Vor diesem Hintergrund ist der Klageantrag zu 3. als unzulässig zu verwerfen, § 589 Abs. 1 S. 2 ZPO. Eine Abtrennung des Antrags gemäß § 145 ZPO kommt nicht in Betracht, da die Restitutionsklägerin ausweislich der Überschrift des Klageschriftsatzes von vornherein ein Wiederaufnahmeverfahren eröffnen und ausdrücklich eine Restitutionsklage erheben wollte, somit auch den Zahlungsantrag im Rahmen des Wiederaufnahmeverfahrens geltend machen wollte.

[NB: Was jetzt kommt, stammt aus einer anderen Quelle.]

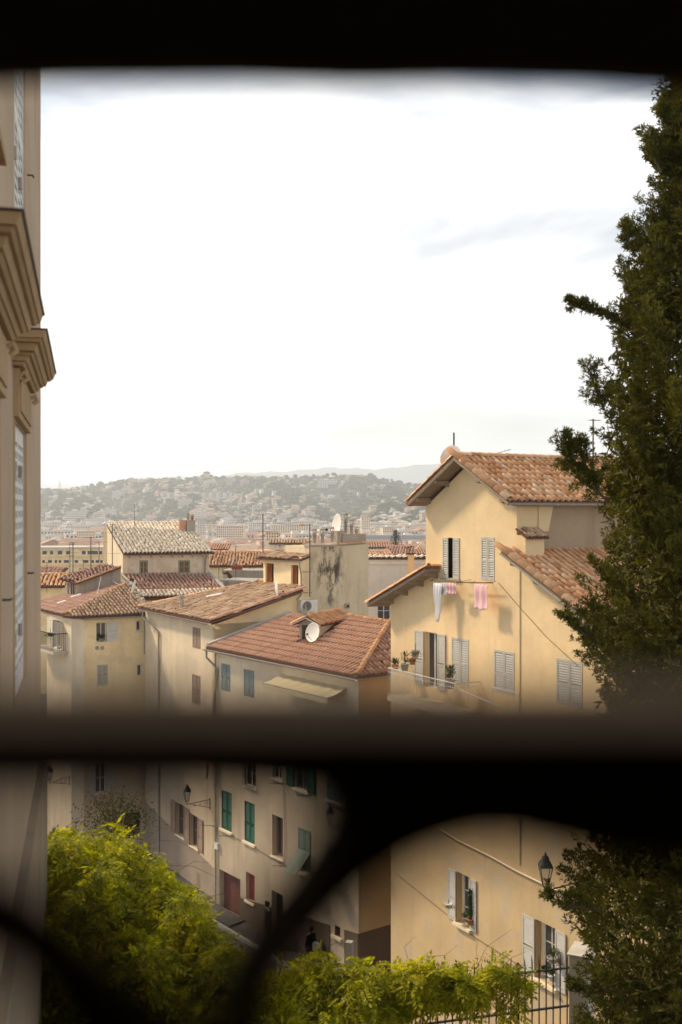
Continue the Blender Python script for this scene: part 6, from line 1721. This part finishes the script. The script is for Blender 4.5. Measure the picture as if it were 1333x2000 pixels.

Entsprechend wäre der Zahlungsantrag auch im Falle der Abtrennung aufgrund der falschen Prozessart abzuweisen (vgl. Musielak/Foerste, ZPO 7. Aufl.: § 260 Rn 10).

III.
Die Kostenentscheidung beruht auf § 91 ZPO.

Die Entscheidung über die vorläufige Vollstreckbarkeit folgt aus 709 S. 1 und 2 ZPO. Dem von der Restitutionsklägerin hilfsweise geltend gemachten Vollstreckungsschutzantrag war nicht stattzugeben, da sie die Voraussetzungen des § 712 Abs. 1 ZPO weder dargelegt, noch gemäß § 714 Abs. 2 ZPO glaubhaft gemacht hat.

Streitwert: 16.623,70 EUR
Der Streitwert setzt sich zusammen aus dem mit 13.516,50 EUR zu bemessenden Streitwert der Klageanträge zu 1. und 2. (das sind die von der Restitutionsklägerin nach dem Kostenfestsetzungsbeschluss vom 28.05.2005 im ursprünglichen Verfahren zu tragenden Kosten) und dem mit 3.107,20 EUR anzusetzenden Streitwert des Klageantrags zu 3.